Claim Rejections - 35 USC § 103
The following is a quotation of 35 U.S.C. 103 which forms the basis for all obviousness rejections set forth in this Office action:
A patent for a claimed invention may not be obtained, notwithstanding that the claimed invention is not identically disclosed as set forth in section 102, if the differences between the claimed invention and the prior art are such that the claimed invention as a whole would have been obvious before the effective filing date of the claimed invention to a person having ordinary skill in the art to which the claimed invention pertains. Patentability shall not be negated by the manner in which the invention was made.
Claim(s) 1-21 is/are rejected under 35 U.S.C. 103 as being unpatentable over US 2004/0205360 (Norton) in view of US 2010/0235877 (Hu).
With regard to claim 1, Norton discloses a computer-implemented method comprising:
Receiving telemetry data and a rule associated with the data (Norton: Figure 3, 310-320 and Paragraph [0014]. Lacking any detail of what constitutes “telemetry data,” such data would appear to be any detected data.

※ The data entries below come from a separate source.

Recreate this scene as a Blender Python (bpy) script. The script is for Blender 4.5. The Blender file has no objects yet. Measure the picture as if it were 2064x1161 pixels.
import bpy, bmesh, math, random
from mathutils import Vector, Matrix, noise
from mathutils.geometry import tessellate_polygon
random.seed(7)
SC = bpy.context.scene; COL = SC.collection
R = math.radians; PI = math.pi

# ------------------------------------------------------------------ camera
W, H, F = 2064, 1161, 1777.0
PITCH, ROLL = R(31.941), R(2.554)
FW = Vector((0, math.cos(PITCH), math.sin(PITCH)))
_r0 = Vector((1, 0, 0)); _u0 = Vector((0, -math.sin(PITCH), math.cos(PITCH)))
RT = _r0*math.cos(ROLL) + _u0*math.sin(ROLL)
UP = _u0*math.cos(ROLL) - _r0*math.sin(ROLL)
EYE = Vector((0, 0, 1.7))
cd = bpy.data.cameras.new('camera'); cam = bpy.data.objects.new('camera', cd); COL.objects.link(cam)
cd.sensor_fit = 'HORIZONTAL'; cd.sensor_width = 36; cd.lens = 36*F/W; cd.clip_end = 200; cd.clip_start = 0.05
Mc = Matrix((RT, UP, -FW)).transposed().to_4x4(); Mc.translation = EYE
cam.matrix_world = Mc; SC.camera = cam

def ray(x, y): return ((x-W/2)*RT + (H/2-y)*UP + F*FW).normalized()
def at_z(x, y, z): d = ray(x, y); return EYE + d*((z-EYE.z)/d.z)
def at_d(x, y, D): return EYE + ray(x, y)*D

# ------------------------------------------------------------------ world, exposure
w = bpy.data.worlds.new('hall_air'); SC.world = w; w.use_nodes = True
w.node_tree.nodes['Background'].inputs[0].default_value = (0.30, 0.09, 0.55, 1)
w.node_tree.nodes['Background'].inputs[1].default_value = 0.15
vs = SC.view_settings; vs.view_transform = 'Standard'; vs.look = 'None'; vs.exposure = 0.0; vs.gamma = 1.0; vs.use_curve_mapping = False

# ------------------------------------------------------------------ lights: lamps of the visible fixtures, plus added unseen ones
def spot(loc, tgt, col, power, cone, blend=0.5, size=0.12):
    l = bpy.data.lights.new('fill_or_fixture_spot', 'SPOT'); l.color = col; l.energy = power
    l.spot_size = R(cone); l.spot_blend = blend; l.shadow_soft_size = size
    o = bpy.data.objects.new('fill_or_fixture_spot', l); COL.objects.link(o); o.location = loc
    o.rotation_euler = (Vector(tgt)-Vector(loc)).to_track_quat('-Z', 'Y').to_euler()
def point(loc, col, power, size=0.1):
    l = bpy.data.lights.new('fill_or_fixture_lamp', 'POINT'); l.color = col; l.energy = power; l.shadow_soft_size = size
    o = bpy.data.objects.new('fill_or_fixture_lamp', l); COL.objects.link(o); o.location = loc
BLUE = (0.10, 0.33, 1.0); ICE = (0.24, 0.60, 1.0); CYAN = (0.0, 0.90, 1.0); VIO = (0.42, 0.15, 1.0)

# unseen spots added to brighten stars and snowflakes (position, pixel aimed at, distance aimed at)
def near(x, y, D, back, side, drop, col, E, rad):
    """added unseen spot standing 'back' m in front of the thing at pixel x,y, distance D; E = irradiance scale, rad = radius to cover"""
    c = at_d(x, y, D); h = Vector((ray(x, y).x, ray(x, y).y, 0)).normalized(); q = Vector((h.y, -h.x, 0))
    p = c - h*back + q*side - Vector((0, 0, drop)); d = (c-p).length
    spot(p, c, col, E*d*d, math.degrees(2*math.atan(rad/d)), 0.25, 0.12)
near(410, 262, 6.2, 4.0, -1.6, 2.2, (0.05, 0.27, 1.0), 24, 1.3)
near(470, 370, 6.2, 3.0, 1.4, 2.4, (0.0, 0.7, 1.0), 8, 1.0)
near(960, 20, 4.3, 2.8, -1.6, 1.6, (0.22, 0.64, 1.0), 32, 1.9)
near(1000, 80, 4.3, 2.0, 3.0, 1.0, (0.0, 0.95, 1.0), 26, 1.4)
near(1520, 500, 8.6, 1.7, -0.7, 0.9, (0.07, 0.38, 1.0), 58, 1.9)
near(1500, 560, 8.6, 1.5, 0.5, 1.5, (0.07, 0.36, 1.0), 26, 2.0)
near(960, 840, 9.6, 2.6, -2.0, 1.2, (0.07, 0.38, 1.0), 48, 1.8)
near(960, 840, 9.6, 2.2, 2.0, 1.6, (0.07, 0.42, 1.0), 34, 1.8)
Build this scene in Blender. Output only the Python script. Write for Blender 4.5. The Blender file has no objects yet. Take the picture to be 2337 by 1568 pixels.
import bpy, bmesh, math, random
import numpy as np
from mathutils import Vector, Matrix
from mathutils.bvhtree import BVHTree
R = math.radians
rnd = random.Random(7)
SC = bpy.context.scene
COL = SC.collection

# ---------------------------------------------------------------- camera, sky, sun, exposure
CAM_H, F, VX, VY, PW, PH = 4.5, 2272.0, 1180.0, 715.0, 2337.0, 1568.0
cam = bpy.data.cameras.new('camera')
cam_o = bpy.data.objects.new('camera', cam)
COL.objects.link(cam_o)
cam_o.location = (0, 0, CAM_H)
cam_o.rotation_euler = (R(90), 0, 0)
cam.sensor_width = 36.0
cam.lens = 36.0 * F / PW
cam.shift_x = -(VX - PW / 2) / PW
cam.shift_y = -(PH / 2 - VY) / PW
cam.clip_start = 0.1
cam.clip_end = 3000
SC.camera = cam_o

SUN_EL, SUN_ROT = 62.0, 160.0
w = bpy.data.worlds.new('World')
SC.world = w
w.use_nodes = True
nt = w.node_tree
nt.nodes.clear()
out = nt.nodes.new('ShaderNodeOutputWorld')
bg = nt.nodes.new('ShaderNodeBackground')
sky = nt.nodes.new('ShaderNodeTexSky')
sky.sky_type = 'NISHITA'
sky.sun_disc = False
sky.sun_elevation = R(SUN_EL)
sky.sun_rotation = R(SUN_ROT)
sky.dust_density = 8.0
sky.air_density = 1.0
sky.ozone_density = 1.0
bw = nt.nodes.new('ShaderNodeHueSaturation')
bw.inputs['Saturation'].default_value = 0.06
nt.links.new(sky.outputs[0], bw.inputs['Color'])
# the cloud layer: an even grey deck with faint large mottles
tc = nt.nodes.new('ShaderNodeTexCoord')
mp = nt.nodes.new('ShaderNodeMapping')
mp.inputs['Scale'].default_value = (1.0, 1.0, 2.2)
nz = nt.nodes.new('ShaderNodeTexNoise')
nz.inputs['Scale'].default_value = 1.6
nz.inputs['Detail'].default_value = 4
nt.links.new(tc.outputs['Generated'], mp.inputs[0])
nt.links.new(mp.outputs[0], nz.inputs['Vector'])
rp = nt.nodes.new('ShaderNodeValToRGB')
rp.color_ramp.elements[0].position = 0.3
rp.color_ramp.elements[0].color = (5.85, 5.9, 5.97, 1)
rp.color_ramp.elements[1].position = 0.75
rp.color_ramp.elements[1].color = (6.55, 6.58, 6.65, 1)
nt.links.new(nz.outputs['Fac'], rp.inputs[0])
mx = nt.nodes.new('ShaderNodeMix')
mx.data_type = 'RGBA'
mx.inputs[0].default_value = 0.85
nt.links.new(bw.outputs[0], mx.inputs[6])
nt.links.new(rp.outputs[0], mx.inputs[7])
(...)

In the field of networking, such telemetry data could refer to packets or other information, such as log information, metrics, traces, etc. In this case, Norton at least discloses the use of packets, which would be a type of telemetry data.);
modifying a rule engine in accordance with the received rule (Norton: Figure 3 and Paragraph [0014]. The utilizes rule sets corresponding to different parameters to trigger the rule set (rules as claimed), which allows different groupings of rules (filters) to be applied based on characteristics of the received data, such that rules within a selected rule set are applied and rules that are not within the rule set are not applied.); and
processing the received telemetry data with the modified rule engine to determine occurrence of an event (Norton: Figure 3 and Paragraph [0018]. Events are determined and at least logged.).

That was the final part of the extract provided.